# Objective
Could you write out the opening lines of the data, word for word, stopping after the line that contains "COL = SC.collection"?

----------

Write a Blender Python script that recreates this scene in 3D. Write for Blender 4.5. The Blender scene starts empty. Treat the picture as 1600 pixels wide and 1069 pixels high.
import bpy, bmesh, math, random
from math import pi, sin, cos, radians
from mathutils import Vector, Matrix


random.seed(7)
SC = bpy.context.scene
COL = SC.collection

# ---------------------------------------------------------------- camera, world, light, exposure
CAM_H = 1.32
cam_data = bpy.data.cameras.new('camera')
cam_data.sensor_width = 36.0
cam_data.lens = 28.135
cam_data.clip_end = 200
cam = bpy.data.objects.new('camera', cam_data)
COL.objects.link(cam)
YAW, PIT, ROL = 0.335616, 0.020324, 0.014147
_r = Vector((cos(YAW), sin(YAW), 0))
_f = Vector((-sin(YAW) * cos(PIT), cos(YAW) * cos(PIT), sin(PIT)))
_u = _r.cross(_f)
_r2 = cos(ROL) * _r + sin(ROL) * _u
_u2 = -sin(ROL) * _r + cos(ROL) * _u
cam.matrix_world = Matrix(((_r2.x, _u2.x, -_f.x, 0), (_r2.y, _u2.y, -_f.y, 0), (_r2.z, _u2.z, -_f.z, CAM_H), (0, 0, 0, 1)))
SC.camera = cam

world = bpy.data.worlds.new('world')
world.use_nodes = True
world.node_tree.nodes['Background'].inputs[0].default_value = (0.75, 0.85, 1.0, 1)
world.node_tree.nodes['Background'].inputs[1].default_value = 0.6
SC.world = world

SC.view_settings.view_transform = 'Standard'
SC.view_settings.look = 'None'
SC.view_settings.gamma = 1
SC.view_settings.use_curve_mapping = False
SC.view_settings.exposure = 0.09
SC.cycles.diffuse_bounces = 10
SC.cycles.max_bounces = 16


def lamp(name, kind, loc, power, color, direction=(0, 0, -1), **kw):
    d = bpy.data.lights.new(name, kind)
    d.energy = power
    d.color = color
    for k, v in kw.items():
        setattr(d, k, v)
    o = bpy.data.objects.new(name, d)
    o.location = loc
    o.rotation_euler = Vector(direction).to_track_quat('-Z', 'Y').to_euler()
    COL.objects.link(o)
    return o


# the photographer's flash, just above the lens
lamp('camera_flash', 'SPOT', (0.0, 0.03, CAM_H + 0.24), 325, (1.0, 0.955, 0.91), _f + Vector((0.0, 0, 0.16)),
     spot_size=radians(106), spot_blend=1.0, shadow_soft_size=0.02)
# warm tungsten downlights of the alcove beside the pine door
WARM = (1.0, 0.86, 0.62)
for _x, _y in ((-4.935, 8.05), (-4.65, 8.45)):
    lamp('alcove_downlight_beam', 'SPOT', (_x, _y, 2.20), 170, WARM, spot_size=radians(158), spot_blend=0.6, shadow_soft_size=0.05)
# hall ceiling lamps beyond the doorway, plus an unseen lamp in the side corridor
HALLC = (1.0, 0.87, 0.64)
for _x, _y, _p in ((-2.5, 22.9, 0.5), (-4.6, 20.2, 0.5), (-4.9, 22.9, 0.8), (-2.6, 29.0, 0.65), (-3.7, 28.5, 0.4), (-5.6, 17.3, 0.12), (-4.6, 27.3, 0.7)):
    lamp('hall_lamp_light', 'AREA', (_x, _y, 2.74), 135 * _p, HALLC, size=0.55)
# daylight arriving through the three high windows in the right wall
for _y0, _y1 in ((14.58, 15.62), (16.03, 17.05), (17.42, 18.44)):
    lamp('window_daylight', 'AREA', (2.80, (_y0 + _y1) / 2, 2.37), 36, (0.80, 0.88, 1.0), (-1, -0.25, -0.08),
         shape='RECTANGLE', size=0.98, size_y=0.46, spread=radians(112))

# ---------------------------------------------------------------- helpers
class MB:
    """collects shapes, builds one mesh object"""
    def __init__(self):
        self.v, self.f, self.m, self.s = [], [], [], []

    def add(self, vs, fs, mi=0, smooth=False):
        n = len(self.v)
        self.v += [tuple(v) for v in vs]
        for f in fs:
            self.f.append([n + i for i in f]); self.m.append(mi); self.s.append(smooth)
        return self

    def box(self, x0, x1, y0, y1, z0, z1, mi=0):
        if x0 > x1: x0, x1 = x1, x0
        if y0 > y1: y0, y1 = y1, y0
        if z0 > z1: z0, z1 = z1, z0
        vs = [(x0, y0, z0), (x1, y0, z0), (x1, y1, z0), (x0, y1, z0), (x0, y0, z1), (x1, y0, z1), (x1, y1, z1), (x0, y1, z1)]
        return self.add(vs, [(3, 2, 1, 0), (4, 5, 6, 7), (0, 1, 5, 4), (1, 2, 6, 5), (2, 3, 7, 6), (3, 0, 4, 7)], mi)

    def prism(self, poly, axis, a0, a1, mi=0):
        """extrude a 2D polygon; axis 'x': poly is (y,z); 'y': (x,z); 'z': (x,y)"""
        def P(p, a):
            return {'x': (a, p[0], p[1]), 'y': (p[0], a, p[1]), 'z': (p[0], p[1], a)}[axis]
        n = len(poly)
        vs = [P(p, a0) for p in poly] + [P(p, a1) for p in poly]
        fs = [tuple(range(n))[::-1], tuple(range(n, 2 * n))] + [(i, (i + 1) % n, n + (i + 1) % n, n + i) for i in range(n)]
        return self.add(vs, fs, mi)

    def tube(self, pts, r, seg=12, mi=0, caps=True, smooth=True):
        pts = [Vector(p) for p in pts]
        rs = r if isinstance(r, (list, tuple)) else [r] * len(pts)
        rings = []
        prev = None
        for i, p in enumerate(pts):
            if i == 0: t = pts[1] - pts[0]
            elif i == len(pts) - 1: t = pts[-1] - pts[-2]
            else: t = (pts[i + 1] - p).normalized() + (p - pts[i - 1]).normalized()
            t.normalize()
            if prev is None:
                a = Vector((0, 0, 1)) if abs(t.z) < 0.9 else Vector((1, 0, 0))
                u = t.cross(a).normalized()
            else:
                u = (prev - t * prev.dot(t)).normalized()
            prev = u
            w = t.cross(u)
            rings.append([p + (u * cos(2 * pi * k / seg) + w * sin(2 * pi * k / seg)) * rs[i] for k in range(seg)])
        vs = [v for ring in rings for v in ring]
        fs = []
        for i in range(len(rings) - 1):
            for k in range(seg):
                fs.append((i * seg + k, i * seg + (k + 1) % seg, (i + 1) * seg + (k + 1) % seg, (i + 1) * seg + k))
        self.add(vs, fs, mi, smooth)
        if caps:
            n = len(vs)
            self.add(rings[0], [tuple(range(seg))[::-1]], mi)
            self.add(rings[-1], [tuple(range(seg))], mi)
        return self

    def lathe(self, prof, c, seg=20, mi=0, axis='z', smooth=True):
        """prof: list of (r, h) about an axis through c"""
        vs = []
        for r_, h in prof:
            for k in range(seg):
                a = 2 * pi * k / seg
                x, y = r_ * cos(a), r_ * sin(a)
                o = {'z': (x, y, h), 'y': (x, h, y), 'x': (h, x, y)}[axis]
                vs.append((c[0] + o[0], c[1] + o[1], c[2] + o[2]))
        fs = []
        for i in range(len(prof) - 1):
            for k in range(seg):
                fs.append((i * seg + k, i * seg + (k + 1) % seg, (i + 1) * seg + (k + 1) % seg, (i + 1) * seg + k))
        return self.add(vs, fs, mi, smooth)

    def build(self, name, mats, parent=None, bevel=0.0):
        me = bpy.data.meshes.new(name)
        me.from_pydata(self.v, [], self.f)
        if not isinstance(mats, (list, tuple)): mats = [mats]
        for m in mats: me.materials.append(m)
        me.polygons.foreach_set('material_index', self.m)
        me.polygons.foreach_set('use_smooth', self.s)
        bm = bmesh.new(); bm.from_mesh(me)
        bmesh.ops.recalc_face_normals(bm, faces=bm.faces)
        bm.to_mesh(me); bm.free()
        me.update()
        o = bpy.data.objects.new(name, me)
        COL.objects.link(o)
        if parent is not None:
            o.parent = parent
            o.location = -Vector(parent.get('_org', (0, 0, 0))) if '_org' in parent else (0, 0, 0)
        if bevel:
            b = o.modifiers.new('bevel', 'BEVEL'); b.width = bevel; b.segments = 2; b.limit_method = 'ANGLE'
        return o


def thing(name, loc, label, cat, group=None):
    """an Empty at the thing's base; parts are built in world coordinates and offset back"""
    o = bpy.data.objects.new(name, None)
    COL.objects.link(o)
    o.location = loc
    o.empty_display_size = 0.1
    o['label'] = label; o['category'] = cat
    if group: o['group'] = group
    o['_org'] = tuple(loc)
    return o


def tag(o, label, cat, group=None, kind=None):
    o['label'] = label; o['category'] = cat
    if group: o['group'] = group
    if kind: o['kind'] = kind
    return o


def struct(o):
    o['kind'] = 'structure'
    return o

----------

# Solution for this problem
Write a Blender Python script that recreates this scene in 3D. Write for Blender 4.5. The Blender scene starts empty. Treat the picture as 1600 pixels wide and 1069 pixels high.
import bpy, bmesh, math, random
from math import pi, sin, cos, radians
from mathutils import Vector, Matrix


random.seed(7)
SC = bpy.context.scene
COL = SC.collection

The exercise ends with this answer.